Getting Back to Cairo

When you visit a place for a week, you get right out and sight see.. when you will be there for three months, your first few days are spent getting living and working arrangements settled.. and that is what we have been doing. Upon arrival we were able to stay at the Maadi apartment of a friend from Emory who is here with her husband and finishing up her year in CASA. This afternoon we decided to rent a fancily furnished apartment, also in Maadi. Tomorrow it will be cleaned and we will move in.
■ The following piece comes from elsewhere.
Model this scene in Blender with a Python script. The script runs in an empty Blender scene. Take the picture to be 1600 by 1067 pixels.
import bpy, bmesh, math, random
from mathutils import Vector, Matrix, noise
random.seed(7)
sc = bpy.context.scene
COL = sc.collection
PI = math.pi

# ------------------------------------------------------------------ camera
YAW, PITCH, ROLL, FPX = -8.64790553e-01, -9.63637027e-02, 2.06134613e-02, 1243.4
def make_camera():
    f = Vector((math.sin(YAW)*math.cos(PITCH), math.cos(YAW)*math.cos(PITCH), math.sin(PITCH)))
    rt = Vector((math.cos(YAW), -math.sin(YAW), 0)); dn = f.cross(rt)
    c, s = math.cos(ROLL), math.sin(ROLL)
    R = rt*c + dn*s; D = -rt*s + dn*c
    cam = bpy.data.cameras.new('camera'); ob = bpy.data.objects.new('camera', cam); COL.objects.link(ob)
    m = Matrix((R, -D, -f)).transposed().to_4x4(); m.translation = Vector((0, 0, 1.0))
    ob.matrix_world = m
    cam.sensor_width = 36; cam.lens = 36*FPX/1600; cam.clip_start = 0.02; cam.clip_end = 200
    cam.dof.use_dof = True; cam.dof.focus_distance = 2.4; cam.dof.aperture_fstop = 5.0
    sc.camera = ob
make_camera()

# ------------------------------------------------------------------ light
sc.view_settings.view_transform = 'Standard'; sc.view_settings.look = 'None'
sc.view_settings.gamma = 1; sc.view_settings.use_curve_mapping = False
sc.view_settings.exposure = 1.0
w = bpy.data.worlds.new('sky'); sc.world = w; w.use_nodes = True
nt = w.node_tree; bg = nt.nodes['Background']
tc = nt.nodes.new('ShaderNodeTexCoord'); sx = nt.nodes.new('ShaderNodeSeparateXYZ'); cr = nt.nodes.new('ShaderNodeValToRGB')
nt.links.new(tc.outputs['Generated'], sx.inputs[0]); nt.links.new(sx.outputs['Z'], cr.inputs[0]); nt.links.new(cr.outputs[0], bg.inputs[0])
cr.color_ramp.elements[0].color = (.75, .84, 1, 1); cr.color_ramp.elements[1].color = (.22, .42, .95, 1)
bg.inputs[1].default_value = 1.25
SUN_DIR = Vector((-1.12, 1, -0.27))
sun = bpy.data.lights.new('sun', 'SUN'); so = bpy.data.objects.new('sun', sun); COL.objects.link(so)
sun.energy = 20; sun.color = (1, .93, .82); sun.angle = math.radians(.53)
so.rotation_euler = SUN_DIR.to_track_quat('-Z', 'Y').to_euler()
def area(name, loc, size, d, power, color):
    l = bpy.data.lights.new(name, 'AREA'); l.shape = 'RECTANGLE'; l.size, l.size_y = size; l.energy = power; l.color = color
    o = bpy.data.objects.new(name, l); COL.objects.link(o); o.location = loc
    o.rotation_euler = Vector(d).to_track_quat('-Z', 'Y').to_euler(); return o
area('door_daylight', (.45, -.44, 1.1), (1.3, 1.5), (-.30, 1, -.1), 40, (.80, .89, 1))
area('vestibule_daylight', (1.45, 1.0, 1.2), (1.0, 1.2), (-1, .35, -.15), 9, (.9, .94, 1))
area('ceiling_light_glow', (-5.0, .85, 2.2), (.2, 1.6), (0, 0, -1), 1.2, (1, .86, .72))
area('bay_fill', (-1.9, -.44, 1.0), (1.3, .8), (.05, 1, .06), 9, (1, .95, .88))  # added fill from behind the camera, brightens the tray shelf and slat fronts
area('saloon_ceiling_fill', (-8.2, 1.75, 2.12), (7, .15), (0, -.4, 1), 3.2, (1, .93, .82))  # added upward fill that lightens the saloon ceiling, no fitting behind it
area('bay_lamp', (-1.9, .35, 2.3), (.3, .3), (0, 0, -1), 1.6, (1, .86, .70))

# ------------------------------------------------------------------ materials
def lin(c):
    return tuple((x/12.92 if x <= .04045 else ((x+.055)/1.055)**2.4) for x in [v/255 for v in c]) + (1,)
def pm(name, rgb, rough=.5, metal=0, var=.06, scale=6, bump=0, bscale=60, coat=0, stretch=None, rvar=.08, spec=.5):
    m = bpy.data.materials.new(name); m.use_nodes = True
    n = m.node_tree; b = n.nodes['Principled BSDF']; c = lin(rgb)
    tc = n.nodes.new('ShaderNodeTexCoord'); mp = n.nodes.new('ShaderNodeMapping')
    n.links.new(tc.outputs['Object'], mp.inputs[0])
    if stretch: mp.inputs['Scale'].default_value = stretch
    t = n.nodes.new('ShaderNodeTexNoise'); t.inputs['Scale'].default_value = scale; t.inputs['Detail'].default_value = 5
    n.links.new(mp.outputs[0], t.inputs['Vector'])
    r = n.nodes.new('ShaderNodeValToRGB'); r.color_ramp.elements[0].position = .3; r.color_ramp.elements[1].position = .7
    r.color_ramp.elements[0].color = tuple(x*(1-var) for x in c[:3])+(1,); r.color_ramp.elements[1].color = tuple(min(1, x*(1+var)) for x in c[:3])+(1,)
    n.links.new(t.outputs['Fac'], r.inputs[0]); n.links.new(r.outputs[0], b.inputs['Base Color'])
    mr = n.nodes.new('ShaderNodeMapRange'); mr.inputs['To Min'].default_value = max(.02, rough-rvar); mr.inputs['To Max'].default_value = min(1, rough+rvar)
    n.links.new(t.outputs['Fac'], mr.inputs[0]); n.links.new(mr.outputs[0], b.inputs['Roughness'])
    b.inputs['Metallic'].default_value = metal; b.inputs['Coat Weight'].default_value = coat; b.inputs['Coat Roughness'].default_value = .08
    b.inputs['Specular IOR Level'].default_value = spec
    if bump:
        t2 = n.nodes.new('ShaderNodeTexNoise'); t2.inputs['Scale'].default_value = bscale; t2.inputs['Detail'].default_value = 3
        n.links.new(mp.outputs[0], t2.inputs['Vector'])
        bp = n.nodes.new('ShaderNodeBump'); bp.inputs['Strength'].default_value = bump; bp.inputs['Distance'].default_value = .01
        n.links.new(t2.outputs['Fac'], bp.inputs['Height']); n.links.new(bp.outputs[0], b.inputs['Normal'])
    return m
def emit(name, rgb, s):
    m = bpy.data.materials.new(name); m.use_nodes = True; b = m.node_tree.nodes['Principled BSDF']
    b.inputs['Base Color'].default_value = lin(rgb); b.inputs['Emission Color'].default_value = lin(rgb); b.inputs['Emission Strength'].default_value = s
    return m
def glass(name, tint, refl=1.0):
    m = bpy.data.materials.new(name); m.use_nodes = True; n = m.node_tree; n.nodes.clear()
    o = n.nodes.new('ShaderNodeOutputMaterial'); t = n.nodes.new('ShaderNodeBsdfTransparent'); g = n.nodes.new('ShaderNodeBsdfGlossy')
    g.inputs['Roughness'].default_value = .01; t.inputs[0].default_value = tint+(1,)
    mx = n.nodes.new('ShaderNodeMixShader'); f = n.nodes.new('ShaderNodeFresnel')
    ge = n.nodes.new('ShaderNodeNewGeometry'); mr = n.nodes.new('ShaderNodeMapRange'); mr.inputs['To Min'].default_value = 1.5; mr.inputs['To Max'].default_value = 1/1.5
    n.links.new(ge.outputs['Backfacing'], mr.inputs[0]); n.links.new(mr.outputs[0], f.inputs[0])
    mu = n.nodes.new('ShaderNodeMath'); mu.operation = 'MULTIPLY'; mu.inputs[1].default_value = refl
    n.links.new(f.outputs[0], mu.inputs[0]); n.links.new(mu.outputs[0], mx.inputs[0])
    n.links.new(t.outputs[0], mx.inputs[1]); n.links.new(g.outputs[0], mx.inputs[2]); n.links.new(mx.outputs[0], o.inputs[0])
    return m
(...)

What a difference a few dollars make. When I was here for CASA in the 2002-2003 school year I had to live on a stipend that came to 325 USD. Certain restaurants I bypassed because of the cost; my living arrangements were decidedly grad-student appropriate. When I traveled I tended to do so by public transportation or hired a private taxi after ruthless bargaining for a decent price. With the ARCE stipend the heat is off with respect to the cost of living.. come June I may even have a television on which I can watch World Cup games! And this is part of a personal goal this time around.. not to get close to a Hilton or Sheraton, but to allow myself (and Emily) some leisure and comfort as we see Egypt and work on our projects.

The above two pictures were taken during our taxi ride from downtown Cairo back to the suburb of Maadi. It is fun to be back in the throng of people. If there is anything it is easy to underestimate about Egypt in general—and Cairo in particular—it is the crush of people everywhere.. waiting for the service or bus.. walking along the sidewalks.. sitting in traffic in their cars. You can go for miles and everywhere there are people. There is not one place in Cairo where you can experience the blissful emptiness of a quiet American neighborhood.. Maadi is as close as one can get to that—and it is a long ways away.

For me the real treat this time is the presence of Emily. We walked onto the urban campus of the American University in Cairo, set on Midan Tahrir, and I got to point out the places I remember.. the "garden" where I played Nadav at chess, the building where I sat for Arabic classes most every week day of the 2002-2003 school year, the bookstore where I purchased novels to keep me going. It is a part of my life which I have often talked about with Emily, but which now she gets to see at first hand. And since it is all new for Emily, it is as if I get to experience Cairo again for the first time.. although naturally with more attention to gender issues. Emily has a way of making everything new.